This is the 1850 Census of Martin F. Hanley, and in it is listed that he has one slave. Presumably that is Lydia Jackson who is mentioned in the other Hanley House papers. She is 18 at the time of this census and is labeled as Black.
Maria was enslaved by Henry Shaw according to a bill with Dr. Thomas O’Reilly for obstetrical attendance on February 6 and 7, 1860 at Tower Grove, which indicates that Maria was pregnant. and—if she survived—may have had a child.
Loan agreement for $2750.00 between John Berry Meachum and Henry Shaw, 1 February 1839 with interest. Describes that Shaw received interest of fifteen months in the back.
Letter from Johnson Hellen, enslaver, to William Greenleaf Eliot, which included a stipulation for Virginia’s freedom from enslavement at age twenty-five. Additional note by Eliot states Virginia was emancipated and married William Parks, handyman. Johnson Hellen was from Washington City.
Larkin Williams and his brother Hamilton Williams both owned land on the southern side of what would become Tyson Research Center. They were part of the large Williams family that had a significant presence in Missouri during the early 1800s.

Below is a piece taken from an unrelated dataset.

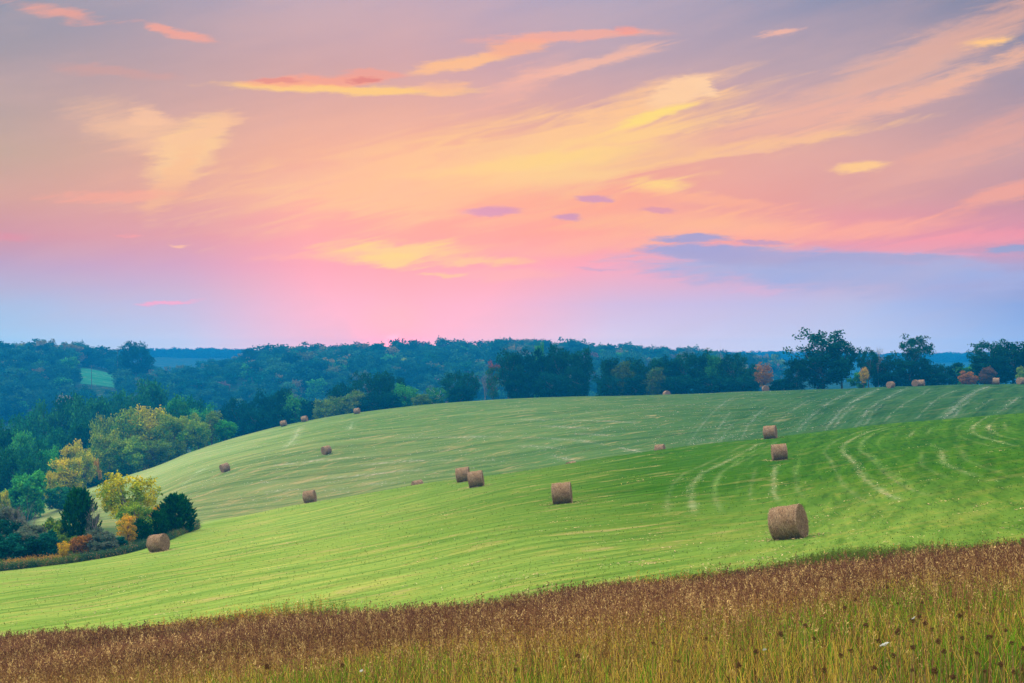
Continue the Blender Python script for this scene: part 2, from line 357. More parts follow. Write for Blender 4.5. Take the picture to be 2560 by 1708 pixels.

This family was also known to have sympathy toward the Confederates during the Civil War and were likely enslavers.
Juliette was born and raised in the family of Antoine Chenie, who sold her, through Lucien Dumaine, to Henry Shaw on May 20, 1836, when she was about twenty-one years old. Juliette remained enslaved until she obtained freedom from Shaw at about the age of 23 on April 24, 1839.
John Richard Barrett (b. 1825) is listed as a landowner in 1852 plat maps of the region that is now Tyson Research Center; he and his uncle, Richard, bought and sold various parcels of land in what is now Tyson and the surrounding environs during the decade leading up to the Civil War. Barrett was a prominent member of the St. Louis community at the time and was elected to Missouri state legislature in 1852. Barrett supported the Missouri Pacific Railroad, which broke ground in 1851 and eventually laid track north of the Meramec River and near Barrett properties in and around Tyson. Purchasing land in the area may have been a family effort to speculate on land value increases due to the construction of the Missouri Pacific railroad line. Barrett’s station, just east of Tyson across the Meramec on the Missouri Pacific line, is named for J.R. Barrett. According to the Kirkwood Historical Society, “J. R. Barret ... owned 236 acres on the west side of Barrett Station Road. He purchased this land in 1851. Three months after purchase, he signed a deed with the Pacific Railroad allowing the railroad to have the rights across his land for $5.00 while keeping the timber rights. He lost this land in 1865 when it was sold on the courthouse steps due to his default on the loan.”1
While he supported the protection of slavery in states where it already existed, he opposed the expansion of slavery in new states and territories. Barrett, his mother, and his uncle were all enslavers. J.R. Barrett is listed as enslaving and leasing six people in the 1860 federal census. He stood as security for Louis, Oscar Early, and John Evans when they applied for freedom licenses in 1853, 1860, and 1861, respectively.
John Franklin Kerr (1832-1902), born to Thomas Gordon Kerr and Margaret Johnston Calbreadth, owned property in 1838 within present-day Tyson. Kerr's father died when he was two years old, and likely left the land in John's name. Kerr married Martha Green in 1853 and they had at least one son, David G. Kerr.
The Kerr family were enslavers. In the 1830 Census, St. Louis Middle Ward, they were listed as enslaving a girl and a boy between the age of 10-23, and a man between the age of 24-35.
John David Coalter (d. 1864) owned land that later became part of Tyson Research Center according to plat maps from 1862, 1870, and 1878. Coalter was a politician and lawyer. He was elected as a representative for St. Charles County to the Missouri State Legislature in 1836, 1838 and 1844. He was a delegate to the Missouri Constitutional Convention in 1845.
On July 11, 1864, John D. Coalter emancipated Lucy Ann White, the daughter of a couple enslaved by his late wife’s parents, John and Mary Means. Coalter's will emancipated Benjamin White after his death on October 19, 1864.
John Breckenridge Wells (1800-1890) was born in Kentucky and moved to Missouri in 1833. He owned land that is today part of Tyson Research Center according to a plat map of 1838, the same year that an enslaved woman named Virginia obtained her freedom from him.